Scene modeling code data:

* * * * * * * * *

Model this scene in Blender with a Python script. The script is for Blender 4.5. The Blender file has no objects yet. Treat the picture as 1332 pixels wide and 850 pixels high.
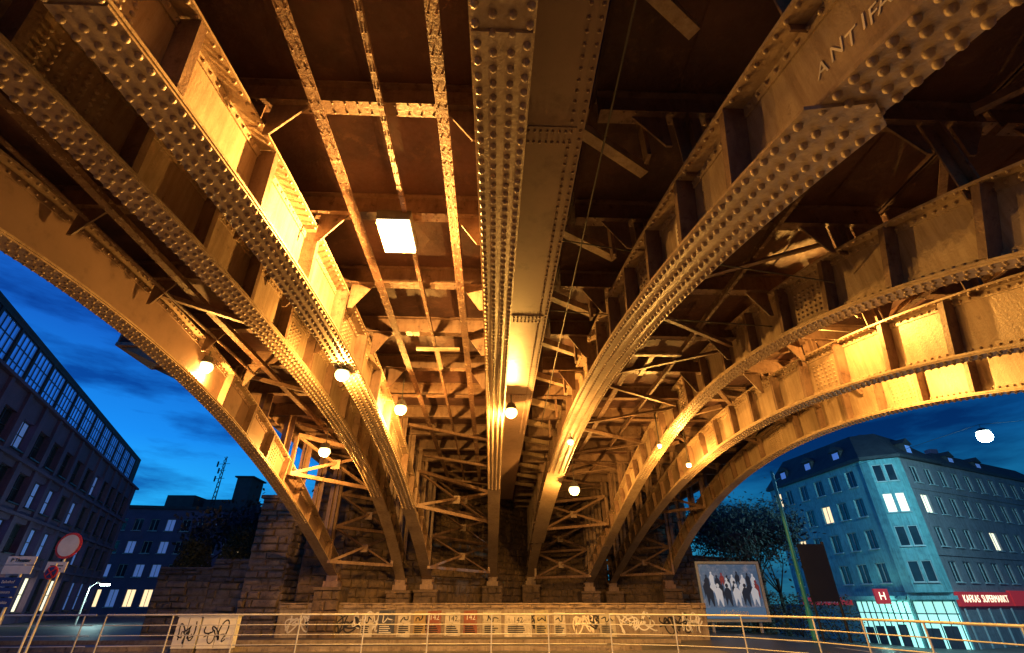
import bpy, math, random
import numpy as np
from mathutils import Vector, Matrix
random.seed(4)
scn=bpy.context.scene; col=scn.collection
rad=math.radians
V=lambda x,y,z: Vector((x,y,z))
# ------------------------------------------------------------------ camera (world origin = the camera, ground about 1.4 m below)
FP=620.0; PITCH=30.0; YAW=-2.08; GZ=-1.4
R=Matrix.Rotation(rad(YAW),3,'Z')@Matrix.Rotation(rad(90+PITCH),3,'X')
def ray(px,py): return R@V((px-666)/FP,-(py-425)/FP,-1)
def atY(px,py,Y): r=ray(px,py); return r*(Y/r.y)
def atX(px,py,X): r=ray(px,py); return r*(X/r.x)
def atZ(px,py,Z): r=ray(px,py); return r*(Z/r.z)
cd=bpy.data.cameras.new('camera'); cam=bpy.data.objects.new('camera',cd); col.objects.link(cam)
cd.sensor_width=36; cd.lens=FP/1332*36; cd.clip_end=3000; cd.clip_start=0.05
cam.rotation_euler=R.to_euler(); scn.camera=cam
scn.view_settings.view_transform='Standard'; scn.view_settings.look='None'; scn.view_settings.exposure=0

# ------------------------------------------------------------------ materials
def newmat(n):
    m=bpy.data.materials.new(n); m.use_nodes=True; nt=m.node_tree; return m,nt,nt.nodes['Principled BSDF']
def noise(nt,scale,detail=6,rough=.6,vec=None):
    n=nt.nodes.new('ShaderNodeTexNoise'); n.inputs['Scale'].default_value=scale; n.inputs['Detail'].default_value=detail; n.inputs['Roughness'].default_value=rough
    if vec is not None: nt.links.new(vec,n.inputs['Vector'])
    return n
def ramp(nt,src,a,b,ca=(0,0,0,1),cb=(1,1,1,1)):
    r=nt.nodes.new('ShaderNodeValToRGB'); r.color_ramp.elements[0].position=a; r.color_ramp.elements[1].position=b
    r.color_ramp.elements[0].color=ca; r.color_ramp.elements[1].color=cb; nt.links.new(src,r.inputs[0]); return r
def mix(nt,fac,a,b,mode='MIX'):
    m=nt.nodes.new('ShaderNodeMix'); m.data_type='RGBA'; m.blend_type=mode
    if isinstance(fac,float): m.inputs[0].default_value=fac
    else: nt.links.new(fac,m.inputs[0])
    for i,s in ((6,a),(7,b)):
        if isinstance(s,tuple): m.inputs[i].default_value=(*s,1)
        else: nt.links.new(s,m.inputs[i])
    return m.outputs[2]
def surf(name,c1,c2,c3=None,s1=1.2,s2=9,lo=.55,hi=.68,rough=.5,bump=.3,bscale=40,metal=0.0,streak=False,bd=.01):
    m,nt,b=newmat(name); tc=nt.nodes.new('ShaderNodeTexCoord'); vec=tc.outputs['Object']
    n1=noise(nt,s1,8,.65,vec); r1=ramp(nt,n1.outputs[0],.35,.65); c=mix(nt,r1.outputs[0],c1,c2)
    if c3:
        n2=noise(nt,s2,10,.7,vec); r2=ramp(nt,n2.outputs[0],lo,hi); c=mix(nt,r2.outputs[0],c,c3)
    if streak:
        mp=nt.nodes.new('ShaderNodeMapping'); mp.inputs['Scale'].default_value=(6,6,.5); nt.links.new(vec,mp.inputs[0])
        n4=noise(nt,1.5,6,.7,mp.outputs[0]); r4=ramp(nt,n4.outputs[0],.42,.72,(1,1,1,1),(.5,.4,.36,1)); c=mix(nt,.75,c,r4.outputs[0],'MULTIPLY')
    nt.links.new(c,b.inputs['Base Color']); b.inputs['Metallic'].default_value=metal
    n3=noise(nt,bscale,6,.6,vec); rr=ramp(nt,n3.outputs[0],.2,.8,(rough*.75,)*3+(1,),(min(1,rough*1.3),)*3+(1,)); nt.links.new(rr.outputs[0],b.inputs['Roughness'])
    bp=nt.nodes.new('ShaderNodeBump'); bp.inputs['Strength'].default_value=bump; bp.inputs['Distance'].default_value=bd
    nt.links.new(n3.outputs[0],bp.inputs['Height']); nt.links.new(bp.outputs[0],b.inputs['Normal'])
    return m
def emit(name,c,s):
    m,nt,b=newmat(name); b.inputs['Base Color'].default_value=(*c,1); b.inputs['Emission Color'].default_value=(*c,1); b.inputs['Emission Strength'].default_value=s; return m
def flat(name,c,rough=.6,metal=0): return surf(name,c,tuple(x*.7 for x in c),None,rough=rough,bump=.1,metal=metal)
M={}
M['paint']=surf('bridge_paint',(.46,.35,.25),(.32,.23,.16),(.13,.06,.04),s1=.9,s2=6,lo=.61,hi=.75,rough=.40,bump=.6,bscale=26,streak=True,bd=.014)
M['paint2']=surf('bridge_paint_worn_dim',(.27,.175,.13),(.165,.10,.075),(.07,.033,.026),s1=1.4,s2=7,lo=.55,hi=.7,rough=.45,bump=.7,bscale=22,streak=True,bd=.014)  # worn paint, darkened so bracing and stiffeners look shaded
M['plate']=surf('smooth_brown_plate',(.26,.17,.135),(.18,.115,.09),(.11,.06,.05),s1=.5,s2=2,lo=.55,hi=.8,rough=.42,bump=.25,bscale=9)
M['rusty']=surf('rusty_steel',(.16,.085,.055),(.085,.04,.03),(.32,.23,.16),s1=3,s2=9,lo=.57,hi=.61,rough=.65,bump=1,bscale=20,bd=.02)
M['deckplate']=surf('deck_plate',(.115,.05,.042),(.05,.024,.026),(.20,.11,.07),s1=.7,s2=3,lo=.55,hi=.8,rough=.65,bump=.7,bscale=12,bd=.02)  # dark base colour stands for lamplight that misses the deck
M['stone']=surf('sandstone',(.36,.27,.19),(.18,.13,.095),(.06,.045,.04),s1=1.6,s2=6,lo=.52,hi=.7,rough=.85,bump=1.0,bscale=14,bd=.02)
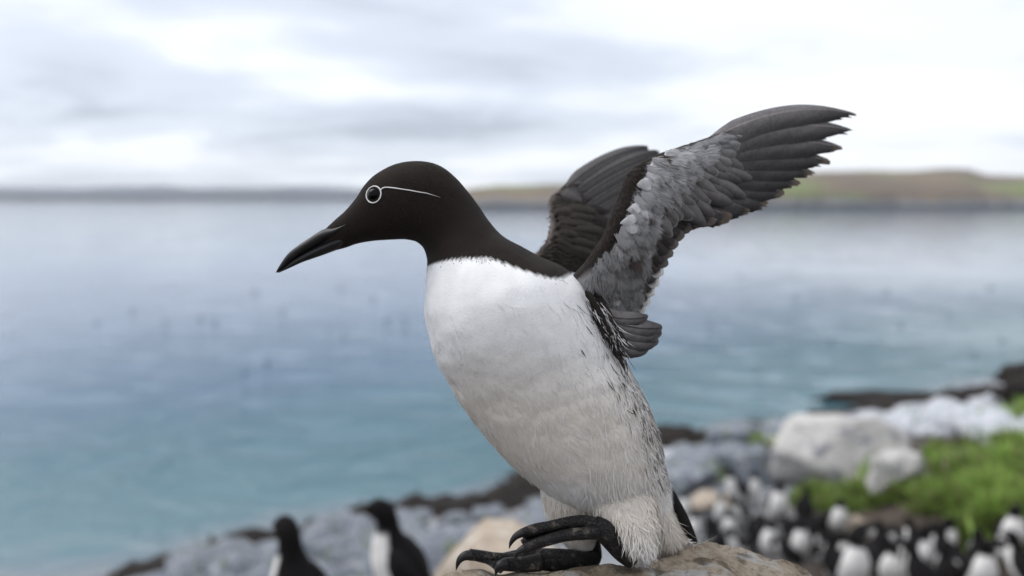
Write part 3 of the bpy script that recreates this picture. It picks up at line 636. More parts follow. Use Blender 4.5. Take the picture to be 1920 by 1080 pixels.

* * * * * * * * *

▶ [Required work]:
Leave out the pictures and give the rest of the records again exactly.

▶ [Response to this task]:
Model this scene in Blender with a Python script. The script is for Blender 4.5. The Blender file has no objects yet. Treat the picture as 1332 pixels wide and 850 pixels high.
import bpy, math, random
import numpy as np
from mathutils import Vector, Matrix
random.seed(4)
scn=bpy.context.scene; col=scn.collection
rad=math.radians
V=lambda x,y,z: Vector((x,y,z))
# ------------------------------------------------------------------ camera (world origin = the camera, ground about 1.4 m below)
FP=620.0; PITCH=30.0; YAW=-2.08; GZ=-1.4
R=Matrix.Rotation(rad(YAW),3,'Z')@Matrix.Rotation(rad(90+PITCH),3,'X')
def ray(px,py): return R@V((px-666)/FP,-(py-425)/FP,-1)
def atY(px,py,Y): r=ray(px,py); return r*(Y/r.y)
def atX(px,py,X): r=ray(px,py); return r*(X/r.x)
def atZ(px,py,Z): r=ray(px,py); return r*(Z/r.z)
cd=bpy.data.cameras.new('camera'); cam=bpy.data.objects.new('camera',cd); col.objects.link(cam)
cd.sensor_width=36; cd.lens=FP/1332*36; cd.clip_end=3000; cd.clip_start=0.05
cam.rotation_euler=R.to_euler(); scn.camera=cam
scn.view_settings.view_transform='Standard'; scn.view_settings.look='None'; scn.view_settings.exposure=0

# ------------------------------------------------------------------ materials
def newmat(n):
    m=bpy.data.materials.new(n); m.use_nodes=True; nt=m.node_tree; return m,nt,nt.nodes['Principled BSDF']
def noise(nt,scale,detail=6,rough=.6,vec=None):
    n=nt.nodes.new('ShaderNodeTexNoise'); n.inputs['Scale'].default_value=scale; n.inputs['Detail'].default_value=detail; n.inputs['Roughness'].default_value=rough
    if vec is not None: nt.links.new(vec,n.inputs['Vector'])
    return n
def ramp(nt,src,a,b,ca=(0,0,0,1),cb=(1,1,1,1)):
    r=nt.nodes.new('ShaderNodeValToRGB'); r.color_ramp.elements[0].position=a; r.color_ramp.elements[1].position=b
    r.color_ramp.elements[0].color=ca; r.color_ramp.elements[1].color=cb; nt.links.new(src,r.inputs[0]); return r
def mix(nt,fac,a,b,mode='MIX'):
    m=nt.nodes.new('ShaderNodeMix'); m.data_type='RGBA'; m.blend_type=mode
    if isinstance(fac,float): m.inputs[0].default_value=fac
    else: nt.links.new(fac,m.inputs[0])
    for i,s in ((6,a),(7,b)):
        if isinstance(s,tuple): m.inputs[i].default_value=(*s,1)
        else: nt.links.new(s,m.inputs[i])
    return m.outputs[2]
def surf(name,c1,c2,c3=None,s1=1.2,s2=9,lo=.55,hi=.68,rough=.5,bump=.3,bscale=40,metal=0.0,streak=False,bd=.01):
    m,nt,b=newmat(name); tc=nt.nodes.new('ShaderNodeTexCoord'); vec=tc.outputs['Object']
    n1=noise(nt,s1,8,.65,vec); r1=ramp(nt,n1.outputs[0],.35,.65); c=mix(nt,r1.outputs[0],c1,c2)
    if c3:
        n2=noise(nt,s2,10,.7,vec); r2=ramp(nt,n2.outputs[0],lo,hi); c=mix(nt,r2.outputs[0],c,c3)
    if streak:
        mp=nt.nodes.new('ShaderNodeMapping'); mp.inputs['Scale'].default_value=(6,6,.5); nt.links.new(vec,mp.inputs[0])
        n4=noise(nt,1.5,6,.7,mp.outputs[0]); r4=ramp(nt,n4.outputs[0],.42,.72,(1,1,1,1),(.5,.4,.36,1)); c=mix(nt,.75,c,r4.outputs[0],'MULTIPLY')
    nt.links.new(c,b.inputs['Base Color']); b.inputs['Metallic'].default_value=metal
    n3=noise(nt,bscale,6,.6,vec); rr=ramp(nt,n3.outputs[0],.2,.8,(rough*.75,)*3+(1,),(min(1,rough*1.3),)*3+(1,)); nt.links.new(rr.outputs[0],b.inputs['Roughness'])
    bp=nt.nodes.new('ShaderNodeBump'); bp.inputs['Strength'].default_value=bump; bp.inputs['Distance'].default_value=bd
    nt.links.new(n3.outputs[0],bp.inputs['Height']); nt.links.new(bp.outputs[0],b.inputs['Normal'])
    return m
def emit(name,c,s):
    m,nt,b=newmat(name); b.inputs['Base Color'].default_value=(*c,1); b.inputs['Emission Color'].default_value=(*c,1); b.inputs['Emission Strength'].default_value=s; return m
def flat(name,c,rough=.6,metal=0): return surf(name,c,tuple(x*.7 for x in c),None,rough=rough,bump=.1,metal=metal)
M={}
M['paint']=surf('bridge_paint',(.46,.35,.25),(.32,.23,.16),(.13,.06,.04),s1=.9,s2=6,lo=.61,hi=.75,rough=.40,bump=.6,bscale=26,streak=True,bd=.014)
M['paint2']=surf('bridge_paint_worn_dim',(.27,.175,.13),(.165,.10,.075),(.07,.033,.026),s1=1.4,s2=7,lo=.55,hi=.7,rough=.45,bump=.7,bscale=22,streak=True,bd=.014)  # worn paint, darkened so bracing and stiffeners look shaded
M['plate']=surf('smooth_brown_plate',(.26,.17,.135),(.18,.115,.09),(.11,.06,.05),s1=.5,s2=2,lo=.55,hi=.8,rough=.42,bump=.25,bscale=9)
M['rusty']=surf('rusty_steel',(.16,.085,.055),(.085,.04,.03),(.32,.23,.16),s1=3,s2=9,lo=.57,hi=.61,rough=.65,bump=1,bscale=20,bd=.02)
M['deckplate']=surf('deck_plate',(.115,.05,.042),(.05,.024,.026),(.20,.11,.07),s1=.7,s2=3,lo=.55,hi=.8,rough=.65,bump=.7,bscale=12,bd=.02)  # dark base colour stands for lamplight that misses the deck
M['stone']=surf('sandstone',(.36,.27,.19),(.18,.13,.095),(.06,.045,.04),s1=1.6,s2=6,lo=.52,hi=.7,rough=.85,bump=1.0,bscale=14,bd=.02)
Write part 3 of the bpy script that recreates this picture. It picks up at line 636. More parts follow. Use Blender 4.5. Take the picture to be 1920 by 1080 pixels.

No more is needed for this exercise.